I think it’s saying: Given a randomly-chosen representative from a sequence, you have a 95% chance that said representative’s position lies within the final 95% of the sequence. (Makes sense, right?) Given therefore that n/N > 0.05, and therefore N < 20n, there is a 95% chance that the sequence will end before it reaches 20 times the position of the selected representative.

So, per this reasoning, if you watch the 60 billionth (<–totally made-up number; I don’t know how many Hershey Bars have ever been produced) Hershey Bar roll off the line, there is a 95% chance that fewer than 1.2 trillion Hershey bars will EVER be made. Extrapolating from current production trends, you can calculate how many more years it would take to produce that many bars, and state, therefore, that there is a 95% chance that no Hershey bars will be made after July 15, 2057 (<-- totally made-up date; I know nothing about Hershey’s production methods or sales trends).

[Little_Nemo]

The way I see it, human population has been on a constant rise. Sure we may be at the high point of human population now - but we’ve always been at the high point of human population throughtout history. That’s a basic fact of being on a constant slope.

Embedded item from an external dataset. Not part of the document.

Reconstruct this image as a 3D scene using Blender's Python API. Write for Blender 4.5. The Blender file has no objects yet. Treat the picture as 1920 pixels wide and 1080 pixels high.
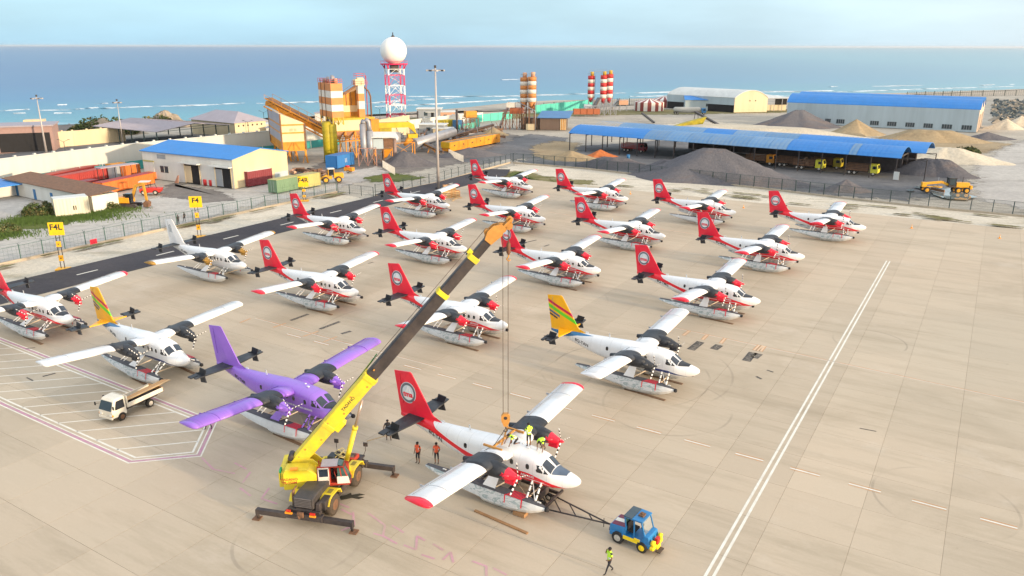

The other possibility is that there is a maximum capacity of human beings (which seems a reasonable assumption). Even if we’ve reached it, there’s no mathematical reason to assume that that maximum number will decline. A more plausible alternative is that we’ve just increased in population until the our possible environmental niches are full and now that it’s full it’ll remain that way. Human population has reached a plateau and will now coast along at its current level indefinitely.

[Der_Trihs]

I think that one flaw in the argument is that we AREN’T at a random point in history. We are in the present day, because the future does not yet exist. So if the present population stays the same or increases for, say, a million more years the chance of us living then is zero, despite the far larger number of people who’ll live in the future.

[Johanna]

Wait a second-- what flippin’ catastrophe? That just popped up out of nowhere.